The same applies to (most) IFComp games: even the worst-graded are thousands lightyears from what a “regular person” would be able to do.
I’ve been working around football (soccer, for you people) for years when I was 20-30. I have seen lesser, non-champion players touch the ball or hit it with a “regular” kick. If I were hit by those kicks, I would probably be dead or severely incapacitated. The hit itself, at close range, boomed like THUNDER.
Keep this in mind. And if someone points to your final result… simply ask: “and where did YOUR work end?”
I haven’t asked to delete nor to delist the entire entry, but only the placement, if my wording has given the wrong impression, I apologise.
I’m really surprised that both Hanon and Brian nail a major cultural trait of Italians, namely the heating and cooldown when really upset.
Best regards from Italy,
dott. Piergiorgio.
ps. for Marco: once was measured the speed of a ball kicked by Careca, and the resulting speed was 170 or 180 km/h (that is, at least 610 m/s) and a ball weight 1 pound. That is, indeed the same energy impressed by a falcon (1pdr. blackpowder cannon)… so indeed a kick from a pro, and even a semi-pro player IS deadly…

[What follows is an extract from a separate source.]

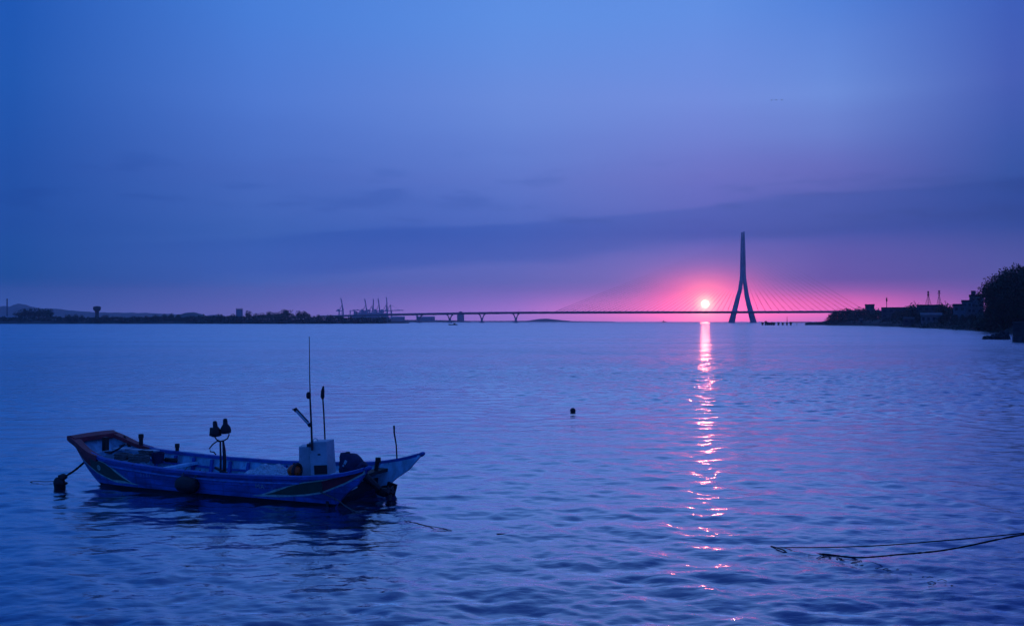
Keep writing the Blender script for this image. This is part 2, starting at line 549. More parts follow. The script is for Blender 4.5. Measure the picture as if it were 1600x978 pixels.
def copy_tree(o, parent=None):
    kids = [c for c in bpy.data.objects if c.parent is o]
    c = o.copy()
    scene.collection.objects.link(c)
    if parent is not None:
        c.parent = parent
    for k in kids:
        copy_tree(k, c)
    return c


def at(px, dist, z=0.0):
    """ground point seen at picture column px (1600 wide), dist metres out"""
    return Vector(((px - 800) / 1556.0 * dist, dist, z))


def hz(py, dist):
    """height of a point seen at picture row py, dist metres out"""
    return CAM_H - (py - 502) / 1556.0 * dist


rng = np.random.default_rng(7)
random.seed(7)

# ------------------------------------------------------------------ water: one sheet to the horizon


def build_water():
    th = np.concatenate([np.linspace(-180, -38, 60)[:-1], np.linspace(-38, 38, 1150), np.linspace(38, 180, 60)[1:-1]])
    th = np.radians(th)
    rs = [0.4, 1, 2, 3, 4, 5, 6, 7, 8]
    while rs[-1] < 210:
        rs.append(rs[-1] + min(max(0.02, rs[-1] ** 2 / 3386 * 0.62), 0.13 + max(0, rs[-1] - 60) * 0.006))
    while rs[-1] < 7200:
        rs.append(rs[-1] * 1.12)
    rs = np.array(rs)
    dr = np.gradient(rs)
    T, RR = np.meshgrid(th, rs)
    X = RR * np.sin(T)
    Y = RR * np.cos(T)
    Z = np.zeros_like(X)
    dense = (np.abs(T) < R(40)).astype(float) * np.clip((R(40) - np.abs(T)) / R(2), 0, 1)
    g = np.random.default_rng(3)
    # slow patches: calmer to the left of the boat, rougher towards the camera and to the right
    patch = 0.75 + 0.25 * np.sin(X * 0.21 + 1.3 * np.sin(Y * 0.13)) * np.sin(Y * 0.17 + 0.9 + 0.7 * np.sin(X * 0.11))
    band = np.sin(Y * 0.11 + 0.035 * X + 1.1 * np.sin(X * 0.05 + 1.0)) * 0.6 + np.sin(Y * 0.29 - 0.06 * X + 2.0 + 0.9 * np.sin(X * 0.09)) * 0.4
    patch *= 0.95 + 0.38 * band
    patch *= 0.58 + 0.42 * np.clip((X + 8) / 9, 0, 1)
    # lee of the moored boat
    patch *= 1 - 0.42 * np.exp(-((X + 4.6) / 3.6) ** 2 - ((Y - 16.5) / 3.6) ** 2)
    patch *= 1.0 + 0.12 * np.clip((16 - RR) / 6, 0, 1) + 0.15 * np.clip((RR - 28) / 40, 0, 1)
    ncomp = 130
    for i in range(ncomp):
        lam = 0.17 * (12.0) ** (i / (ncomp - 1))          # 0.17 .. 2.0 m
        a = g.normal(0, 0.85)                             # spread round the wind direction
        a = a + 0.10
        kx, ky = math.sin(a), math.cos(a)
        k = 2 * math.pi / lam
        steep = WAVE * (0.5 + 0.5 * math.exp(-((math.log(lam / 0.6)) / 0.8) ** 2)) * g.uniform(0.6, 1.4)
        amp = steep / k
        w = np.clip((lam / np.maximum(dr, 1e-3) - 2.2) / 2.5, 0, 1)[:, None] * np.clip((RR - 5) / 3, 0, 1)
        m = w[:, 0] > 0
        if not m.any():
            continue
        ph = k * (X[m] * kx + Y[m] * ky) + g.uniform(0, 6.283) + 0.6 * np.sin(0.13 * X[m] * ky - 0.17 * Y[m] * kx + g.uniform(0, 6.283))
        s = np.sin(ph)
        Z[m] += amp * (s + 0.18 * np.cos(2 * ph)) * w[m]
    Z *= patch * dense
    nr, nc = X.shape
    co = np.stack([X, Y, Z], -1).reshape(-1, 3)
    i0 = np.arange((nr - 1))[:, None] * nc + np.arange(nc)[None, :]
    i1 = np.arange((nr - 1))[:, None] * nc + (np.arange(nc) + 1)[None, :] % nc
    quads = np.stack([i0, i1, i1 + nc, i0 + nc], -1).reshape(-1, 4)
    # middle cap
    co = np.vstack([co, [[0, 0, 0]]])
    ctr = len(co) - 1
    tri = np.stack([np.full(nc, ctr), (np.arange(nc) + 1) % nc, np.arange(nc)], -1)
    me = bpy.data.meshes.new('water')
    me.vertices.add(len(co))
    me.vertices.foreach_set('co', co.astype(np.float32).ravel())
    nl = quads.size + tri.size
    me.loops.add(nl)
    me.loops.foreach_set('vertex_index', np.concatenate([quads.ravel(), tri.ravel()]).astype(np.int32))
    npoly = len(quads) + len(tri)
    me.polygons.add(npoly)
    starts = np.concatenate([np.arange(len(quads)) * 4, len(quads) * 4 + np.arange(len(tri)) * 3]).astype(np.int32)
    me.polygons.foreach_set('loop_start', starts)
    me.polygons.foreach_set('use_smooth', np.ones(npoly, dtype=bool))
    me.update(calc_edges=True)
    me.materials.append(water_material())
    o = bpy.data.objects.new('water', me)
    scene.collection.objects.link(o)
    tag(o, 'calm blue estuary water with small ripples', 'water', kind='structure')
    return o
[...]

While I don’t support the idea, it strikes me that the only clean resolution would be for the games to be officially removed from the IFComp results (effectively withdrawing the games from the competition retrospectively). Trying to change or remove references to the result (on IFDB, etc.) without changing the result itself would seem a rather difficult and ultimately fruitless exercise.
Having said that, I can think of lots of very good reasons why the IFComp organisers, judges and participants would not want to allow a game to be excluded from the results after the fact, including the impact it could have on the integrity of the comp.
I didn’t understand your request. In some ways, I still don’t - although I do understand how someone might want a level of control over how their work is represented on a public forum.
Other people here have given very good reasons to consider keeping the IFComp references for your games on IFDB, and elsewhere.
@Piergiorgio_d_errico You started this conversation. You made a request, people asked you for more information to figure out your intentions, and now you’re upset that people want more information to fulfill your request. This isn’t quite at the level of “personal attacks” but we’d appreciate less atteggiamento maleducato when interacting with other people.
You entered it in IFComp, the biggest IF event of the year. Going by other authors’ impressions, also the harshest Comp to release your game to the scrutiny of the community.
Players engaged with your game. 33 people rated it, and according to the 2024 spreadsheet, 9 people wrote a review. That’s a lot of people playing your game and giving you some kind of feedback.
You’ve been around this place long enough to know what entering a game in IFComp entails.
And now, after willingly and knowingly entering your game in IFComp, you ask for its result data to be removed?
I don’t think that truthful information about competition history should ever be taken down simply at the request of an author, or for any other reason other than extremely compelling one (such as copyright issues or other legal problems).
When you put your work out to the public, having it publicly criticized is a fact of life. I’ve had my IETF work covered in tech press and even some major mainstream publications. What they write isn’t always flattering; once it was a pure hatchet job. But unless it’s outright libelous (and that’s never been the case), I don’t think I have any right to demand it be changed or taken down; that’s life. This stuff isn’t nearly as big a deal as it feels like at first, even when it was my professional life’s work being criticized. Nobody is ever going to suffer professional or significant social consequences over having their IFComp entry criticized. Nobody here can hurt you unless you let them, and a low competition ranking isn’t an insult unless you make it one.